In a blow to the city’s neighborhood planning process, Council last week refused to allow the Highlands/Skyview Terrace Neighborhood Contact Team the standing to formally challenge a conditional use permit granted to the male strip club La Bare.

Neighborhood representatives argued at the Council meeting Thursday that contact teams, as much as neighborhood associations, consider and scrutinize city planning decisions. Members of contact teams have spent tens, if not hundreds, of hours reviewing the city’s input on zoning categories and planning process. Some neighbors felt the team should be given the same status as any local opponent.

But Council said the city ordinance does not allow planning teams to offer any kind of protest when it came to such permits.

In the end, the vote at Council was 4-3 to give associations no standing. Council Member Laura Morrison, former president of Austin Neighborhoods Council, led the rebuttal on the issue at the last Council meeting.

“The unanswered question is, what kind of implications will this decision have for neighborhoods with contact teams?” Morrison asked. “This leaves neighborhoods with fully operational contact teams, like OCEAN, or the Organization for Central East Austin Neighborhoods, with no voice…. I think this is taking us down a very, very serious road to say this organization doesn’t have standing.”

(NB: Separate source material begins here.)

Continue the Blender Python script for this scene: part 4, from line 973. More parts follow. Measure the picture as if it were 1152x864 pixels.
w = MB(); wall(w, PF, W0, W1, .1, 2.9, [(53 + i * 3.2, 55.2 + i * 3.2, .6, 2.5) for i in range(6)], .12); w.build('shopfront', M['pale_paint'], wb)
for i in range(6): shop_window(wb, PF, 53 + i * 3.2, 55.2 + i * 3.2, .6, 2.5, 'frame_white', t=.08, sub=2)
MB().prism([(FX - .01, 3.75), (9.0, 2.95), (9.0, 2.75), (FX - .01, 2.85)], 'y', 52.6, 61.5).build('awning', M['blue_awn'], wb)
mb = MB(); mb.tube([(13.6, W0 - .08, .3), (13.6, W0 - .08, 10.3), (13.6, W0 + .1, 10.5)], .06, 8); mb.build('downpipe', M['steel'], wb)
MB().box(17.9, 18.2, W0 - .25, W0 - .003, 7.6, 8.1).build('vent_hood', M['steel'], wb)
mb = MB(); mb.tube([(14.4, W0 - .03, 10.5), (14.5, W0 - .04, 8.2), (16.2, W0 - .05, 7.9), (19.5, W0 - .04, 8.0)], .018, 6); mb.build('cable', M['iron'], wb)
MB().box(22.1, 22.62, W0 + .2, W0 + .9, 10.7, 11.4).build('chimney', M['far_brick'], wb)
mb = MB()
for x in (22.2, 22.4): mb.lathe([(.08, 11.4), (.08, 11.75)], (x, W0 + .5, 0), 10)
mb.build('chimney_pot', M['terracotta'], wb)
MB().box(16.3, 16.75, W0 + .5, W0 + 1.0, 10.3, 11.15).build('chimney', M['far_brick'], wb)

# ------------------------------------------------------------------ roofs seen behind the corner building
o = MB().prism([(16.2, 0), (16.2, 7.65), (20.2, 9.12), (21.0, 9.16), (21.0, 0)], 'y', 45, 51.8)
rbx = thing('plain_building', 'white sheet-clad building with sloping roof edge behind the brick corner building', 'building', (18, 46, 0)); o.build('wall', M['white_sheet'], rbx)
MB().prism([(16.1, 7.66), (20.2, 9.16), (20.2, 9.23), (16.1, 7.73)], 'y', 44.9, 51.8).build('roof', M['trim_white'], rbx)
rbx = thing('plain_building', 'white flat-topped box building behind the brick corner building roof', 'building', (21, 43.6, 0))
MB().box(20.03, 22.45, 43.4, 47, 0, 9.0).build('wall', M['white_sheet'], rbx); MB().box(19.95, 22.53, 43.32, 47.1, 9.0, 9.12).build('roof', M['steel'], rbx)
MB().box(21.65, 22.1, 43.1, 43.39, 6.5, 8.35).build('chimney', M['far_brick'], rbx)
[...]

The problem is neighborhood contact teams are in a no man’s land, caught somewhere between neighborhood associations and city commissions. The statute does not address standing in zoning cases. The argument made by one speaker, however, was that some neighborhood associations have disbanded, leaving the neighborhood contact team to represent their interests.

In the case of La Bare, the Highlands/Skyview Terrace neighborhood has argued that enough is enough. The neighborhood can boast of not one, but two, female strip clubs. In fact, it actually has its stripper supply store within the neighborhood boundaries, a place where strippers can buy costumes.

So when talk arises over a La Bare location – a place where males strip for female clientele – the talk is both of a neighborhood overburdened by sexually-oriented businesses and the types of issues that would arise when La Bare eventually leaves its lease.

Mayor Pro Tem Brewster McCracken, also a lawyer, called the definition of standing under the current ordinance a grey area. For all intents and purposes, the current language created a “jump ball” on which groups have standing.

“There’s a lot of grey area,” Wynn admitted. “There’s no question that the neighborhood planning contact team is an interested party. My belief is that citizens should have the right to come to their government and argue cases, but that does not necessarily give them standing.”

The final vote was 4-3, with Morrison, McCracken and Shade voting in favor of standing.